I do remember the straw. In commemoration of the stable origin of Christmas, a Polish dinner table always had bits of straw tucked under the tablecloth. A few pieces always stuck out as a visual reminder of the event. We were a very happy group of relatives smashed together around the one table. Unlike at other events during the rest of the year, there was no separate eating location for children. Somehow, chairs brought from every room in the house could be placed around the dinner table, thanks to the two new “leaves” added to increase its length.

The meal would end with the sharing of the oplatek (pronounced: opwatek) which was a wafer-thin bread that looked like a large communion host. It would be passed around the table and each person would break off a piece to be consumed together as a blessing prayer was recited by all of us. And then, for some mysterious reason, my Uncle Chuck would ask for his shaving mug; it seemed he had a sudden urge to shave! As I grew older, I recognized that the shaving mug looked a lot like a handbell.

While Uncle Chuck shaved, the rest of us continued to nibble on cookies and sip coffee or milk. Then we heard Santa ring his handbell from the second parlor, the one next to the formal parlor used only for wakes and special occasions (like that other dining room!) This was the signal that we could leave the dinner table and enter that second parlor where the decorated Christmas tree was located. Now there were presents under it. Santa had left his early gifts, one for each of us. The night ended with carols and sleepy kids packed off in cars for their trips home.

Christmas Day, itself, would begin with an early Mass for my mother and me. In the afternoon, we would head “up-the-hill” for Christmas dinner with my father’s family. It would be followed, as usual, with card-playing. There was no difference in a Christmas gathering and the one for Thanksgiving.

Shortly after I turned seven, the Moransky gathering was no longer held. Until I left for college, my parents and I continued to “go-up-the hill” on Christmas Day. During those remaining years before college, Christmas, itself, was a dreary time. A few days before Christmas, my mother would give me her annual present, usually clothing of some sort. I would give her another bottle of Evening in Paris cologne. For my sophomore year of high school, I received a desk for my bedroom. For my first year in college, I received a reel-to-reel tape recorder.

My Christmas season was not a time for happy exchanges among relatives. There would usually be a family argument about putting up and taking down the tree a few days before and after December 25. It was also the annual time for other blowup, as my father would pronounce there would be major changes for the new year, with the implication that there would be less money for anything except absolute necessities.

Later in life, with great effort, I introduced significant changes in my personal celebration of Christmas with my own family. Over the years, the Day became a major time for a newly formed family gathering. I looked forward with pleasure, and not with dread and anxiety, to happy hours with all of our offspring.

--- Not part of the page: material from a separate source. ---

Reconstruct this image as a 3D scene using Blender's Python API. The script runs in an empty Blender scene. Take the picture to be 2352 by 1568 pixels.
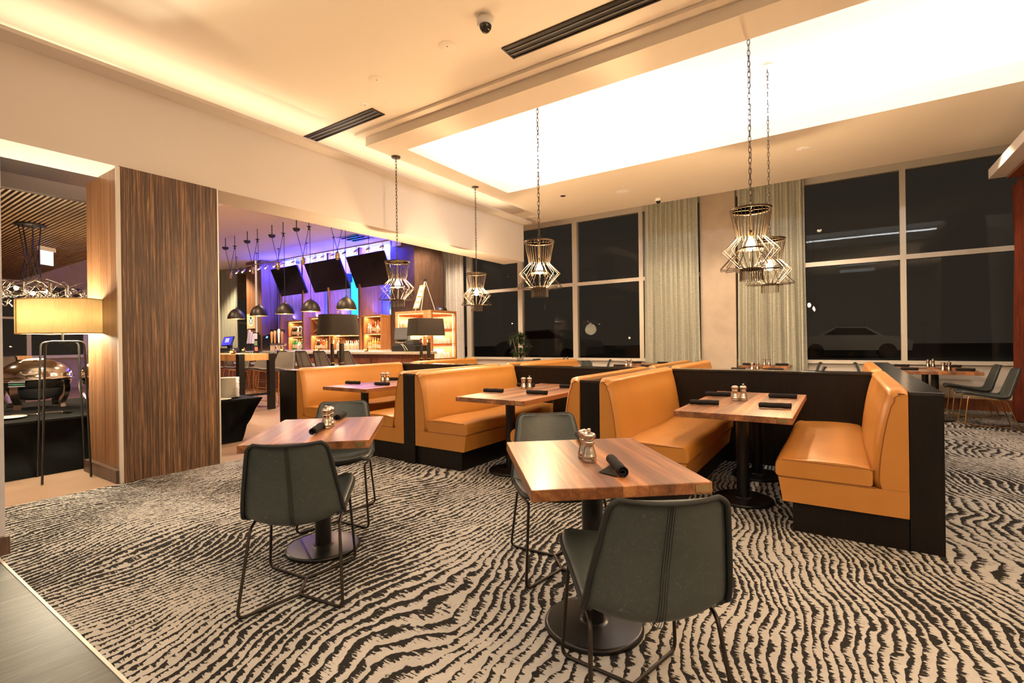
import bpy, math, random
from math import sin, cos, pi, radians, sqrt
from mathutils import Vector, Matrix
random.seed(7)
scene = bpy.context.scene
COL = scene.collection

# ------------------------------------------------------------------ mesh builder
class MB:
    def __init__(s): s.v=[]; s.f=[]; s.m=[]; s.s=[]
    def add(s, vs, fs, mi=0, smooth=False):
        o=len(s.v); s.v+= [tuple(p) for p in vs]
        for f in fs: s.f.append([i+o for i in f]); s.m.append(mi); s.s.append(smooth)
        return s
    def box(s,x0,x1,y0,y1,z0,z1,mi=0):
        if x0>x1:x0,x1=x1,x0
        if y0>y1:y0,y1=y1,y0
        v=[(x,y,z) for z in(z0,z1) for y in(y0,y1) for x in(x0,x1)]
        return s.add(v,[(0,2,3,1),(4,5,7,6),(0,1,5,4),(2,6,7,3),(0,4,6,2),(1,3,7,5)],mi)
    def obox(s,c,ax,ay,az,mi=0):
        c,ax,ay,az=map(Vector,(c,ax,ay,az))
        v=[c+ax*i+ay*j+az*k for k in(-1,1) for j in(-1,1) for i in(-1,1)]
        return s.add(v,[(0,2,3,1),(4,5,7,6),(0,1,5,4),(2,6,7,3),(0,4,6,2),(1,3,7,5)],mi)
    def prism(s,poly,axis,a,b,mi=0,smooth=False):
        # poly: 2D pts; extruded along axis from a to b
        n=len(poly)
        def P(p,t):
            if axis=='x': return (t,p[0],p[1])
            if axis=='y': return (p[0],t,p[1])
            return (p[0],p[1],t)
        v=[P(p,a) for p in poly]+[P(p,b) for p in poly]
        s.add(v,[(i,(i+1)%n,(i+1)%n+n,i+n) for i in range(n)],mi,smooth)
        return s.add(v,[tuple(range(n))[::-1],tuple(range(n,2*n))],mi)
    def tube(s,pts,r,n=8,mi=0,closed=False,cap=True,smooth=True):
        pts=[Vector(p) for p in pts]; N=len(pts)
        rs=r if isinstance(r,(list,tuple)) else [r]*N
        rings=[]; up=None
        for i,p in enumerate(pts):
            if closed: t=(pts[(i+1)%N]-pts[i-1])
            else: t=pts[min(i+1,N-1)]-pts[max(i-1,0)]
            if t.length<1e-9: t=Vector((0,0,1))
            t.normalize()
            if up is None:
                up=Vector((0,0,1)) if abs(t.z)<.9 else Vector((1,0,0))
            a=(up-t*up.dot(t))
            if a.length<1e-6: a=t.orthogonal()
            a.normalize(); up=a; b=t.cross(a)
            rings.append([p+(a*cos(2*pi*k/n)+b*sin(2*pi*k/n))*rs[i] for k in range(n)])
        v=[q for R in rings for q in R]; f=[]
        for i in range(N if closed else N-1):
            j=(i+1)%N
            for k in range(n): f.append((i*n+k,i*n+(k+1)%n,j*n+(k+1)%n,j*n+k))
        s.add(v,f,mi,smooth)
        if cap and not closed:
            s.add(rings[0],[tuple(range(n))[::-1]],mi); s.add(rings[-1],[tuple(range(n))],mi)
        return s
    def lathe(s,prof,n=24,c=(0,0,0),mi=0,smooth=True,sx=1,sy=1):
        v=[];f=[]
        for r,z in prof:
            for k in range(n): v.append((c[0]+sx*r*cos(2*pi*k/n),c[1]+sy*r*sin(2*pi*k/n),c[2]+z))
        for i in range(len(prof)-1):
            for k in range(n): f.append((i*n+k,i*n+(k+1)%n,(i+1)*n+(k+1)%n,(i+1)*n+k))
        s.add(v,f,mi,smooth)
        if prof[0][0]>1e-5: s.add(v[:n],[tuple(range(n))[::-1]],mi)
        if prof[-1][0]>1e-5: s.add(v[-n:],[tuple(range(n))],mi)
        return s
    def grid(s,fn,nu,nv,mi=0,smooth=True,wu=False):
        v=[fn(i/nu,j/nv) for j in range(nv+1) for i in range(nu+1)]
        f=[(j*(nu+1)+i,j*(nu+1)+i+1,(j+1)*(nu+1)+i+1,(j+1)*(nu+1)+i) for j in range(nv) for i in range(nu)]
        return s.add(v,f,mi,smooth)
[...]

Later, as the family expanded into another generation, I truly enjoyed our rooms filled with active kids in our home on Christmas day. There were times I would have preferred those gifts be unwrapped with some sense of order, but no matter how sedately they started, the event usually ended with everyone tearing open packages at the same time.

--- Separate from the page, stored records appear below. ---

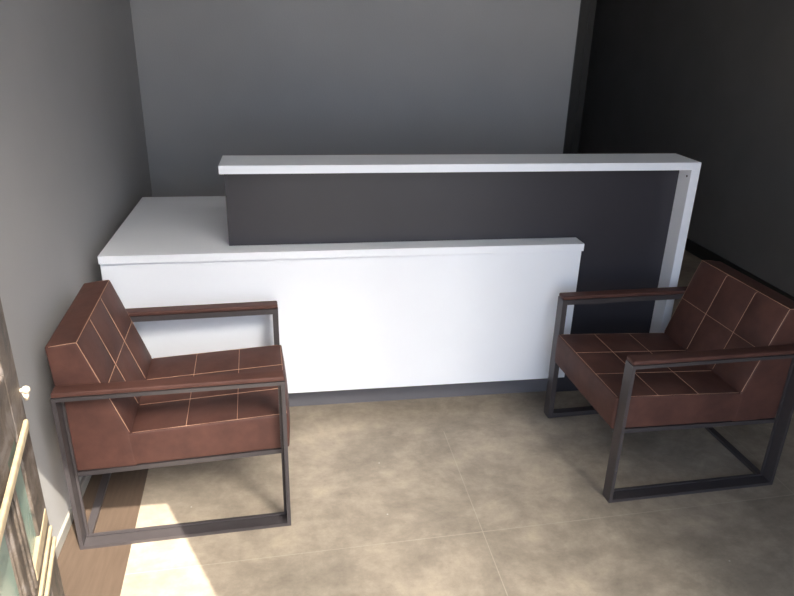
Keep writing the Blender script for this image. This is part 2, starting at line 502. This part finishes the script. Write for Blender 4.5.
# two bright screws in the near front post of the right chair (local far side after turning)
fr = [o for o in COL.objects if o.parent == right and o.name.startswith('side_frame')][1]
for z in (.36, .14):
    bm = bmesh.new()
    bmesh.ops.create_cone(bm, cap_ends=True, segments=12, radius1=.0028, radius2=.0028, depth=.002,
                          matrix=Matrix.Translation((CD-.004, CW+.0008, z)) @ Matrix.Rotation(math.pi/2, 4, 'X'))
    link_bm('screw', bm, M_chrome, fr)

# ------------------------------------------------------------------ light
sd = Vector((.4228*math.cos(math.radians(55.4)), -.9062*math.cos(math.radians(55.4)), math.sin(math.radians(55.4)))).normalized()
sun = bpy.data.lights.new('sun', 'SUN'); sun.energy = 12.0; sun.angle = .005; sun.color = (1, .93, .80)
so = bpy.data.objects.new('sun', sun); COL.objects.link(so); so.location = (3, -8, 9)
so.rotation_euler = sd.to_track_quat('Z', 'Y').to_euler()

w = bpy.data.worlds.new('sky'); S.world = w; w.use_nodes = True
nt = w.node_tree; L = nt.links.new; bg = nt.nodes['Background']
tc = nt.nodes.new('ShaderNodeTexCoord'); dot = nt.nodes.new('ShaderNodeVectorMath'); dot.operation = 'DOT_PRODUCT'
EL, AZ = math.radians(43), math.radians(-63)
gd = Vector((math.cos(AZ)*math.cos(EL), math.sin(AZ)*math.cos(EL), math.sin(EL)))
L(tc.outputs['Generated'], dot.inputs[0]); dot.inputs[1].default_value = gd
mx = nt.nodes.new('ShaderNodeMath'); mx.operation = 'MAXIMUM'; mx.inputs[1].default_value = 0; L(dot.outputs['Value'], mx.inputs[0])
pw = nt.nodes.new('ShaderNodeMath'); pw.operation = 'POWER'; pw.inputs[1].default_value = 60; L(mx.outputs[0], pw.inputs[0])
gl = nt.nodes.new('ShaderNodeMix'); gl.data_type = 'RGBA'; gl.clamp_result = False; L(pw.outputs[0], gl.inputs[0])

sx = nt.nodes.new('ShaderNodeSeparateXYZ'); L(tc.outputs['Generated'], sx.inputs[0])
ramp = nt.nodes.new('ShaderNodeMapRange'); ramp.inputs[1].default_value = .05; ramp.inputs[2].default_value = .55; L(sx.outputs[2], ramp.inputs[0])
hz = nt.nodes.new('ShaderNodeMix'); hz.data_type = 'RGBA'; L(ramp.outputs[0], hz.inputs[0])
hz.inputs[6].default_value = (2.9, 3.4, 4.1, 1); hz.inputs[7].default_value = (.7, .9, 1.25, 1)
hz.clamp_result = False
L(hz.outputs[2], gl.inputs[6])
gl.inputs[7].default_value = (82, 77, 69, 1)
L(gl.outputs[2], bg.inputs['Color']); bg.inputs['Strength'].default_value = 1.0

# ------------------------------------------------------------------ camera
cam = bpy.data.cameras.new('camera'); co = bpy.data.objects.new('camera', cam); COL.objects.link(co)
Rv = Vector((0.98744688, -0.15595454, 0.0250369)); Uv = Vector((0.03705894, 0.38283365, 0.92307369)); Fv = Vector((0.1535425, 0.91055839, -0.3838074))
m = Matrix(((Rv.x, Uv.x, -Fv.x), (Rv.y, Uv.y, -Fv.y), (Rv.z, Uv.z, -Fv.z))).to_4x4()
m.translation = Vector((0.69512015, -2.49396762, 1.59143881))
co.matrix_world = m
cam.sensor_fit = 'HORIZONTAL'; cam.sensor_width = 36; cam.lens = 676.78/794*36
cam.clip_start = .02
S.camera = co

v = S.view_settings
v.view_transform = 'Standard'; v.look = 'None'; v.gamma = 1; v.use_curve_mapping = False; v.exposure = 0.18
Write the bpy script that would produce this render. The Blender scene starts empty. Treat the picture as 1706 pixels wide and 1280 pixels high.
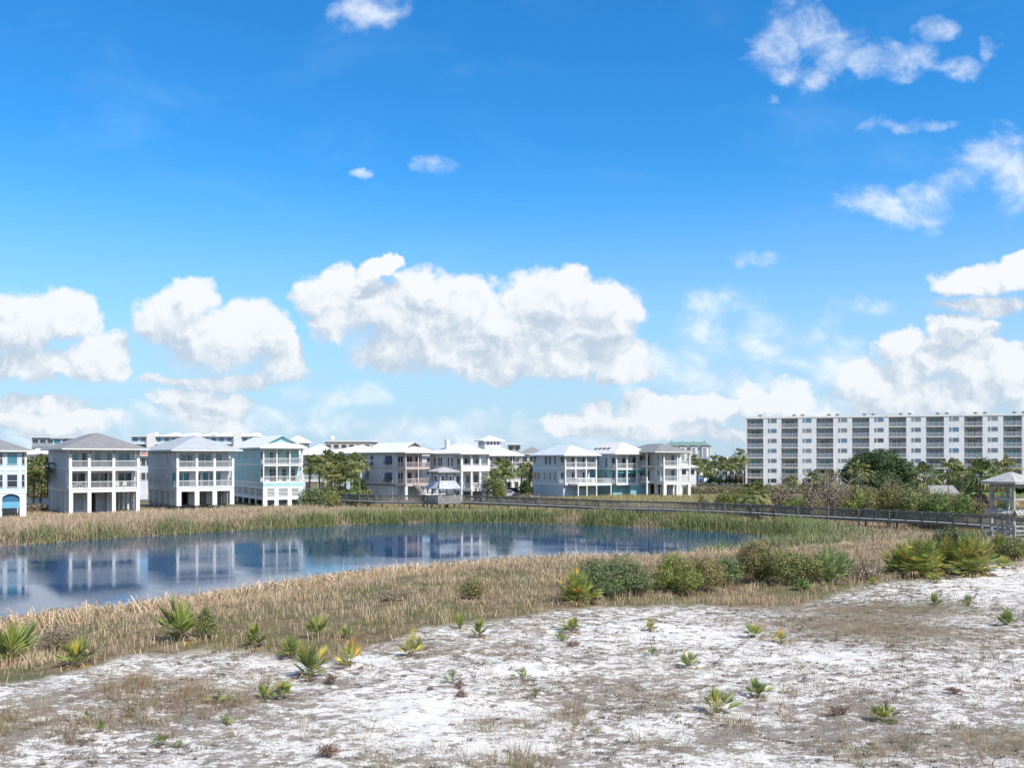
import bpy, bmesh, math, random
import numpy as np
from mathutils import Vector, Matrix, noise as mn

# ---------------------------------------------------------------- scene frame
F = 1500.0            # focal length in photograph pixels (1706 wide)
CX, HY = 853.0, 765.0 # principal column, horizon row
H = 8.6               # eye height over the marsh
WATER = -0.8
SC = bpy.context.scene
COL = SC.collection
R = math.radians

def W(px, py, z=0.0):
    y = (H - z) * F / (py - HY)
    return Vector(((px - CX) / F * y, y, z))

def XY(px, y, z=0.0):
    return Vector(((px - CX) / F * y, y, z))

cam_d = bpy.data.cameras.new('camera')
cam = bpy.data.objects.new('camera', cam_d)
COL.objects.link(cam)
cam.location = (0, 0, H)
cam.rotation_euler = (R(90), 0, 0)
cam_d.sensor_width = 36.0
cam_d.lens = F / 1706.0 * 36.0
cam_d.shift_y = (HY - 640.0) / 1706.0
cam_d.clip_start = 0.1
cam_d.clip_end = 60000
SC.camera = cam
SC.view_settings.view_transform = 'Standard'
SC.view_settings.look = 'None'
SC.view_settings.gamma = 1
SC.view_settings.exposure = 0.26
SC.cycles.max_bounces = 6
SC.cycles.diffuse_bounces = 3
SC.cycles.glossy_bounces = 3
SC.cycles.transmission_bounces = 3
SC.cycles.transparent_max_bounces = 8
SC.cycles.use_denoising = True

# ---------------------------------------------------------------- node helpers
def srgb(r, g, b):
    f = lambda c: (c / 255 / 12.92) if c / 255 <= .04045 else ((c / 255 + .055) / 1.055) ** 2.4
    return (f(r), f(g), f(b), 1)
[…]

The days prior to the twenty-fifth we tried to keep guesses about packages under the tree to a minimum. Each year, there was a different coding system devised to lessen the chances of knowing who was receiving which package(s). Our bright youngsters usually deciphered the code within a few hours of the presents being placed in view under the tree.

Over the decades the sequence of events has varied. The Christmas Eve mass, once attended by all of the adults, now has a limited gathering. Often Karen and I have gone, after an early mass, to Chris’ home for dinner.

The Chinese lunch on Christmas Day has disappeared. (Strangely, we found that only Chinese restaurants were open on December 25.) However, attempts have been made to hold a Christmas lunch for as many as may be able to attend sometime the week before, or a few days after, Christmas Day. The venue has varied between Oriental Gardens and the Brookwood Cafe.

In these last retirement years, our apartment can no longer accommodate three children, their spouses, our eleven grandchildren and our eight great-grandchildren. Since they have their own families and a need for their own celebrations, our expanded family now assembles at Ken’s home, with his large clan, a few days after December 25 for the exchange of gifts. Yes, now the Twelve Days of Christmas are, indeed, the “happiest time of the year.”